I'm about to put child to bed so I haven't time to read the link right now, but I'll certainly be on it first thing in the morning!

Comment author: ThrustVectoring 28 November 2013 05:26:42AM 0 points [-]

It's not particularly useful to have a big vocabulary - it's actually often counterproductive for getting your point understood. That said, it's sometimes useful to substitute words to prevent using a single word for multiple distinct meanings.

Comment author: aletheianink 28 November 2013 05:50:54AM 1 point [-]

I agree that sometimes using unusual, uncommon or long words when a shorter one will do can be counterproductive, but what about topic-specific vocabulary - words which are common in given circles (for example LW) but have complex ideas or meanings behind them?
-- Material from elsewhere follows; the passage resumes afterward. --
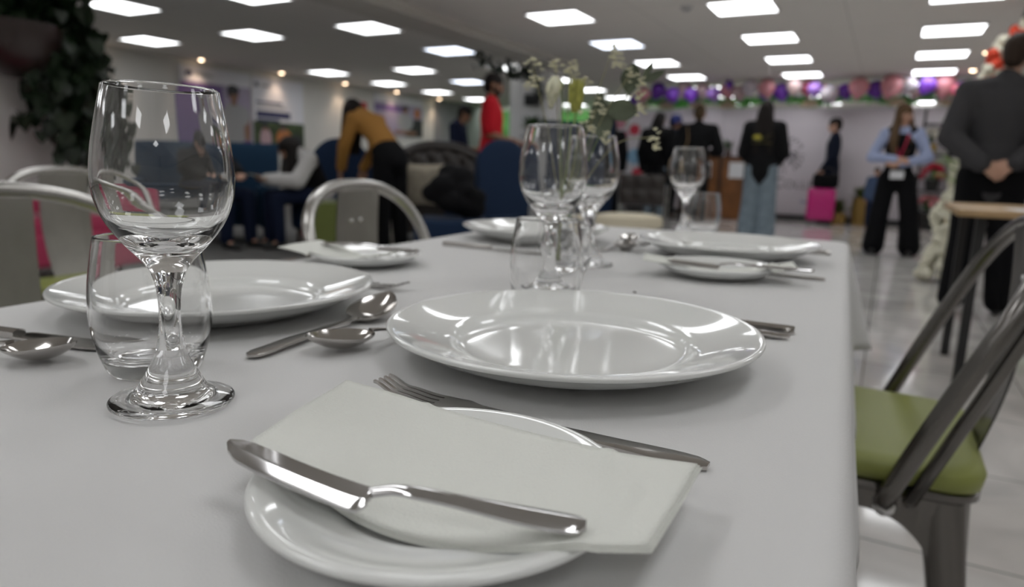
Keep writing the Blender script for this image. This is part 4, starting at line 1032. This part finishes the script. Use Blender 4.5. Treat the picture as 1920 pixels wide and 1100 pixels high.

Or would you consider that to fall under your latter sentence?

Comment author: Vaniver 28 November 2013 03:50:47AM 4 points [-]

obstropolous

So, obstreperous is an actual word, that means something very similar.

So do you have an argument for or against the need for an advanced or specialised vocabulary to be rational?

Have you read the A Human's Guide to Words sequence? A lot of irrationality in arguments centers around misunderstanding what words are and how they work, but I don't think size of vocabulary has a huge impact on that understanding (once you've corrected for IQ).

Comment author: aletheianink 28 November 2013 04:04:32AM 2 points [-]

He does actually say obstropolous, but he must have read obsteperous somewhere and mispronounced it. Thank you!

I have bookmarked it because I want to read pretty much every link but don't currently have the time to do so.

Are you saying then, that if we fully understood what other people were saying, there would be less irrationality?